Per un’idea delle proporzioni: l’alluvione che ha attraversato più nazioni dell’Europa centrale a settembre – non questa Dana ma quella tempesta Boris, sempre figlia però del cambiamento climatico che inasprisce i fenomeni – ha fatto nell’immediato una ventina di morti (7 in Romania, 7 in Polonia, 5 in Austria e 3 in Repubblica Ceca: 22 vittime al 17 settembre). Nel solo sud della Spagna le vittime certe sono dieci volte di più, i desaparecidos quasi cento volte di più.

Questo sabato una donna è stata liberata dall’auto nella quale era rimasta intrappolata per tre lunghi giorni, ma per una storia così ne restano molte tragiche – come il maxiparcheggio trasformatosi in «cimitero» a detta dei soccorritori – e altre ancora senza finale: «In alcune aree l’accesso è tuttora limitato», ha lamentato Caritas Spagna, descrivendo un contesto in cui è difficile anche solo comunicare, visto che la corrente elettrica salta.

Competenze e allerte

Sappiamo già che, nonostante l’agenzia meteorologica avesse segnalato «pericolo estremo» martedì mattina, il giorno clou della catastrofe, Mazón ha spedito l’allerta sui cellulari dei valenciani solo all’ora di cena, quando ormai il peggio era in corso da tempo.

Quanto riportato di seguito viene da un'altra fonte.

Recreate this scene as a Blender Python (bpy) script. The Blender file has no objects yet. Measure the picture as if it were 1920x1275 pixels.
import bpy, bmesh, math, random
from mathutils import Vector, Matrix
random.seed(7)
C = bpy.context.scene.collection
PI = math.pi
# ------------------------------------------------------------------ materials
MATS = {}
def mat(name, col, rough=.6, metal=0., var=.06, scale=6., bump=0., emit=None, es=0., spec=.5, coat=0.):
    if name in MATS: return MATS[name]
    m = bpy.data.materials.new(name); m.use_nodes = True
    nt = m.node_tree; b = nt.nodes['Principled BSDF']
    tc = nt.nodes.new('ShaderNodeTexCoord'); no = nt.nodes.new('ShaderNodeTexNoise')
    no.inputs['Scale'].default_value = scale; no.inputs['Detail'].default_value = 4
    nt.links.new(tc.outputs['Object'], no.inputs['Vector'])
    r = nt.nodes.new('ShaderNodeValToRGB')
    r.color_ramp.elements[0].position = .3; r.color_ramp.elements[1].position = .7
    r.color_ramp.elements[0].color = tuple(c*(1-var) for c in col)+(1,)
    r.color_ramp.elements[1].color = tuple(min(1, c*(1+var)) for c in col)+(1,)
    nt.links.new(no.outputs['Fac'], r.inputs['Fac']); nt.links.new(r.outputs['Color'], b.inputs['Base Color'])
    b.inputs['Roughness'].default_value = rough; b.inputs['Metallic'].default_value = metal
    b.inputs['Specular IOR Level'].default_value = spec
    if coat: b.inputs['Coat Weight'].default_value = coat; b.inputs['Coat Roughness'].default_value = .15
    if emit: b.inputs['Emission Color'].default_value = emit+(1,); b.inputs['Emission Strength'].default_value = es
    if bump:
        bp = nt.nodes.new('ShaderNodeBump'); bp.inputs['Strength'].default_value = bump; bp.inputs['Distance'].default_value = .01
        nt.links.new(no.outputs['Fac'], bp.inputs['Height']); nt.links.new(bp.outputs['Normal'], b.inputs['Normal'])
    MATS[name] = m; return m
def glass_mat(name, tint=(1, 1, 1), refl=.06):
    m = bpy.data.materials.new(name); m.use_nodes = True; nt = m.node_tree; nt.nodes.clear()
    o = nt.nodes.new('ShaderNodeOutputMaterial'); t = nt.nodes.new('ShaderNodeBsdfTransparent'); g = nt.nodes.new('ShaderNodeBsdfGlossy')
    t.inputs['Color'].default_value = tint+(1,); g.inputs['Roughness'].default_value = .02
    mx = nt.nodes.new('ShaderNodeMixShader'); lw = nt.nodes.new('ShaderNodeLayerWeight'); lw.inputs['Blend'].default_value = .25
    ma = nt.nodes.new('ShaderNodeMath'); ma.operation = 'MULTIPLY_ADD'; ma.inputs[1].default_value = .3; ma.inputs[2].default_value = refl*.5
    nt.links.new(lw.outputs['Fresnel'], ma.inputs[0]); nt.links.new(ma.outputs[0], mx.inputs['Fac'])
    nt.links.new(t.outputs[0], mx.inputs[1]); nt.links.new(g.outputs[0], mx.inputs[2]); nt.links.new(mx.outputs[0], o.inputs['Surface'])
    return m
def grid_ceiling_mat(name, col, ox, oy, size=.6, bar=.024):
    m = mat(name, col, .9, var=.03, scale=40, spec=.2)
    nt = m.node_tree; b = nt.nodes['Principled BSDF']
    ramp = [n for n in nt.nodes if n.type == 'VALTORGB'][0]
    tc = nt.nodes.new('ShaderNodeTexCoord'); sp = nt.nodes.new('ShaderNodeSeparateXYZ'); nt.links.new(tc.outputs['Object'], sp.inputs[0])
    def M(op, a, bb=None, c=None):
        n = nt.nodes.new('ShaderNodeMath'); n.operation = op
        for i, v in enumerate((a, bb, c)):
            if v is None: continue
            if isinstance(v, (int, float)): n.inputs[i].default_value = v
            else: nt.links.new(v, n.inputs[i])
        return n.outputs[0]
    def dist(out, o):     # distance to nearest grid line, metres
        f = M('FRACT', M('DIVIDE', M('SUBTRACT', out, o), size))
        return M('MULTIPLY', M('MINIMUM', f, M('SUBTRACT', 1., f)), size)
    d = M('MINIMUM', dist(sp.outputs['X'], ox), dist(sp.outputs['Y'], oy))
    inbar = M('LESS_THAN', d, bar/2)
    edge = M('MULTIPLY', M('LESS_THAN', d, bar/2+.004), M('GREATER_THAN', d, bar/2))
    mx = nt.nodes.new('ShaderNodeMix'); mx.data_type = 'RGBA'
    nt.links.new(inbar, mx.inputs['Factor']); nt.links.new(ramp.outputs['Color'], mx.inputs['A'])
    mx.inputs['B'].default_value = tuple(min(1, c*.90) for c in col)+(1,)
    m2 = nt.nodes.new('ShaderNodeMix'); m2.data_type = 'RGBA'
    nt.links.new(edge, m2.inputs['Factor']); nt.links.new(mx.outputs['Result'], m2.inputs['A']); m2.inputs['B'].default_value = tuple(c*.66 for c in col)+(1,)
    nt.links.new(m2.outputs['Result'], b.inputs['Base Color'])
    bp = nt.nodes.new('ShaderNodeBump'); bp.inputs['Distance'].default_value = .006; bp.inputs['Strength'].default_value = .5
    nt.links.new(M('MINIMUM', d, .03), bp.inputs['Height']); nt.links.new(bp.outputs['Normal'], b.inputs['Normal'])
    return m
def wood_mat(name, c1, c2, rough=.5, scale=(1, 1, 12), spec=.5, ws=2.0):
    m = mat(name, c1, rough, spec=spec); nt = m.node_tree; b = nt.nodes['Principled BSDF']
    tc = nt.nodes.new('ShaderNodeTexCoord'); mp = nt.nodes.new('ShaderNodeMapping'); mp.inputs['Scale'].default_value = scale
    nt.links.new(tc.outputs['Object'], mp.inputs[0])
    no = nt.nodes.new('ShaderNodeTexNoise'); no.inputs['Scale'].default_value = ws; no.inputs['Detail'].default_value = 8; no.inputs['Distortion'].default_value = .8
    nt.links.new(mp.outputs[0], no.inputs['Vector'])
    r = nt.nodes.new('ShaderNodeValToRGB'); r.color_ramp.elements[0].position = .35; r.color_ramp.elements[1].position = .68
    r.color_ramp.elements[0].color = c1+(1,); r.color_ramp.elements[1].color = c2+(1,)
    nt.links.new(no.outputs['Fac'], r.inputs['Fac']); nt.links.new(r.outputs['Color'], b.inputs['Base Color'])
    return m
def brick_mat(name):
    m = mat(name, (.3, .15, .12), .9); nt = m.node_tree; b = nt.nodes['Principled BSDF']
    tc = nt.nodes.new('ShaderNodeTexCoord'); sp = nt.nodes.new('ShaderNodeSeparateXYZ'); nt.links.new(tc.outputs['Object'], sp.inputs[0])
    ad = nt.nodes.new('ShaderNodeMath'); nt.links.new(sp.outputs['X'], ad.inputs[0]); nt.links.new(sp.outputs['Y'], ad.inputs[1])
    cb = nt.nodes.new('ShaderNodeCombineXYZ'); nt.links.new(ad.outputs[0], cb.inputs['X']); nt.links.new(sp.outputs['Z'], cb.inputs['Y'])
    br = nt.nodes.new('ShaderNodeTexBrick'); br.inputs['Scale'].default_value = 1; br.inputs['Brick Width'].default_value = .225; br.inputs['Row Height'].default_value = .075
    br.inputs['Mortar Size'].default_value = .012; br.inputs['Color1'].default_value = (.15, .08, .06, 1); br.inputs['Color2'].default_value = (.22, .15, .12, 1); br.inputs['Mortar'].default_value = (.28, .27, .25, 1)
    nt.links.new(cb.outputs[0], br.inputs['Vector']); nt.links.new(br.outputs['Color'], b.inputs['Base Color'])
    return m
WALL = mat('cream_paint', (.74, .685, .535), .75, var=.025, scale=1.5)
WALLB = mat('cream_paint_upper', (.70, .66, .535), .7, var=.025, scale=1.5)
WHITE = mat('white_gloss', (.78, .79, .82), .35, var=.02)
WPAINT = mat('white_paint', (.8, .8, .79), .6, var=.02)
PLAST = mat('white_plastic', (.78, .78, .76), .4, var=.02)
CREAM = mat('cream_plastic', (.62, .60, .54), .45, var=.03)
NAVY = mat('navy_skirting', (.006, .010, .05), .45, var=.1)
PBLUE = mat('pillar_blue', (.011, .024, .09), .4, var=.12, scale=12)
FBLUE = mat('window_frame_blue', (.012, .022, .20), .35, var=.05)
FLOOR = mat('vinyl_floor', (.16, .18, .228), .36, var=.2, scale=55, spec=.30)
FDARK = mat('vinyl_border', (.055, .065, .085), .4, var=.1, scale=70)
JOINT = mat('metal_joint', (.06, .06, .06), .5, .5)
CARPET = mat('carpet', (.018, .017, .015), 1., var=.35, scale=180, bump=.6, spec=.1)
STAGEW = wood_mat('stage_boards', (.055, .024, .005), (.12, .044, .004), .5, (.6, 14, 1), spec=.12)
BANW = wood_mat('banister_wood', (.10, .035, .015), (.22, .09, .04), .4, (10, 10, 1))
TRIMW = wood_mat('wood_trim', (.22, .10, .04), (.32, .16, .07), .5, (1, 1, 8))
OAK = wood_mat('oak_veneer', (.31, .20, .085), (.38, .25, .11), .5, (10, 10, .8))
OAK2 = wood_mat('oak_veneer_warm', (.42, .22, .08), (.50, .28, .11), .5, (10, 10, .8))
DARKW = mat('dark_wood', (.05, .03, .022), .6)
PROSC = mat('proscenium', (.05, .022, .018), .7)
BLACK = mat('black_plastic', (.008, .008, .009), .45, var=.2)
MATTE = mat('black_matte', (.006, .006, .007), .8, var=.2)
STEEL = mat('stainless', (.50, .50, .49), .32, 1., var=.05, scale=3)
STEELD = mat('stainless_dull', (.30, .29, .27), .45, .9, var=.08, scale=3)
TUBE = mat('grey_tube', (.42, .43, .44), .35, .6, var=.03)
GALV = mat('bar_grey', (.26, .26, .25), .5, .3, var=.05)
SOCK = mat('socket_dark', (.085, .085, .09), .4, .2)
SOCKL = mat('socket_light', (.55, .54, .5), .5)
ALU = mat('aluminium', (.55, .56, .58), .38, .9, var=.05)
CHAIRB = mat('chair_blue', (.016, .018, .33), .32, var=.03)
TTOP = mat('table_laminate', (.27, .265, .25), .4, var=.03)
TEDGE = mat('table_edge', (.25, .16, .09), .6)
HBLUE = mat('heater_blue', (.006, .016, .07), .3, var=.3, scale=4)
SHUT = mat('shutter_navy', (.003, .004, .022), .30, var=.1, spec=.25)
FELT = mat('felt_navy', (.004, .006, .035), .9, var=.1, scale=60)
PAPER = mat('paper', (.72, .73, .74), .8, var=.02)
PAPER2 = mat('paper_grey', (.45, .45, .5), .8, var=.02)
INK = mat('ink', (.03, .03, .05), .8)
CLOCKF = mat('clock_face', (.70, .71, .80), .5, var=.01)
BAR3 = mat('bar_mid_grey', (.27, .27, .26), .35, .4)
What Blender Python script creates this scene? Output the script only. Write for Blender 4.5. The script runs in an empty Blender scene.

Ma le «negligenze» a cui accenna il premier riguardano anche la gestione delle fasi successive, dato che il presidente della comunità valenciana non ha voluto dichiarare il livello di emergenza «catastrofica». Secondo la stessa legge di protezione civile che regola la comunità autonoma, questo livello (il 3) prevede che il presidente della Generalitat valenciana sussuma sotto il proprio diretto controllo la struttura organizzativa del piano territoriale di emergenza, assumendosi così non solo responsabilità politiche e operative ma pure legali, sulla gestione della crisi.

Il presidente ha quindi optato per il livello 2, schivando quello «di rilievo nazionale» che avrebbe assegnato al governo il ruolo di comando. L'esecutivo avrebbe dovuto a quel punto scavalcare l’ente locale, con una forzatura unilaterale, mentre anche ieri il premier ha ribadito: la comunità conosce meglio il territorio.

Ma in questi giorni i ministri hanno lasciato trapelare frustrazione per le mancate richieste di militari e aiuti da parte della comunità autonoma. Perciò il premier ha ribadito: «Daremo tutto ciò che viene chiesto». Questo sabato sera Mazón ha accettato che alcuni ministri compartecipino alla gestione della crisi.